The first time pianist-bandleader Jay McShann encountered Parker, when the saxophonist was still a teenager in the 1930s, McShann couldn't believe his ears.

"I had just gotten to Kansas City a couple weeks before, and I happened to be coming through 12th Street, when I heard this sound I simply hadn't heard before," McShann told me in 1990. "I immediately had to go in and see who it was, and it was Bird, though that's not what anyone called him. So I went right up to him and said, 'Man, where have you been? I thought I had met all the cats in Kansas City.'

"And Bird said, 'No, you haven't met me. I just got back to town. I live here, but I've been down in the Ozarks with George Lee's band. I wanted to go down there to do some woodshedding."

McShann soon hired him and was startled at his artistic evolution.

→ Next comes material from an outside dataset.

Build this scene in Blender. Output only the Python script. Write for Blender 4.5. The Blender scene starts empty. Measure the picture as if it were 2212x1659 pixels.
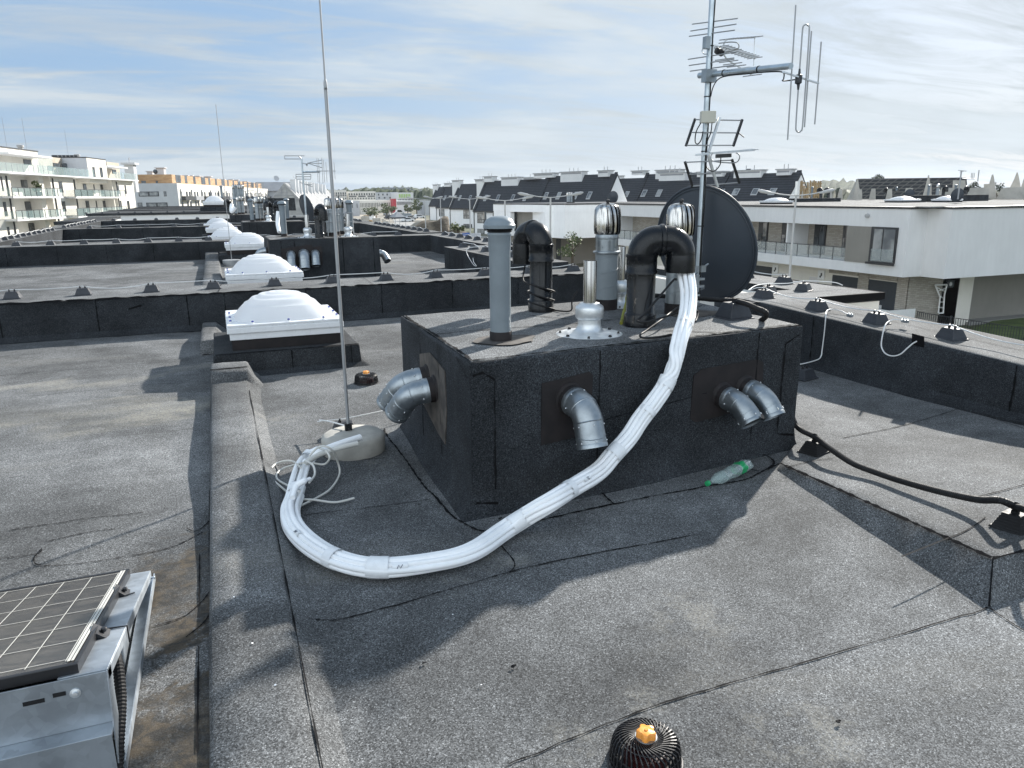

"He was the blowing cat in the band, developing so fast you couldn't even measure his potential," McShann said. "I can remember once when we were having rehearsals, Bird told me: 'Man, I can't make rehearsals tomorrow because I need to go do a little woodshedding. That old John Jackson sitting next to me is making me look bad.'

"All I could say was, 'What do you mean?' Because Bird already was doing things I never heard anybody else doing. Although there were plenty good alto players around - Benny Carter, Willie Smith - Bird was revolutionizing everything. He was coming up with things nobody else did; and the more he blew, the more he came up with.

"But Bird insisted: 'I've got to go off and brush up on my reading, because old J.J. is blowing rings around me.' ... Sure enough, a few nights later, when we're playing Kansas State University, we started out on this new arrangement we had been over three or four different times. And Bird cut right through it - on his first time. He could do anything he wanted. He would take a motif and expand on it and keep on expanding and expanding."

Parker wasn't merely embellishing familiar melodies in the swing tradition of the day. He was transforming them, taking snippets of a tune and building new musical structures upon it. Harmonically, he was venturing into what musicians call ninths, elevenths, thirteenths, tritones and whatnot, finding new melodic possibilities in those rarefied realms.

Suddenly jazz was sounding different than before - more rhythmically volatile, more harmonically ornate, more turbulent and mercurial and surprising.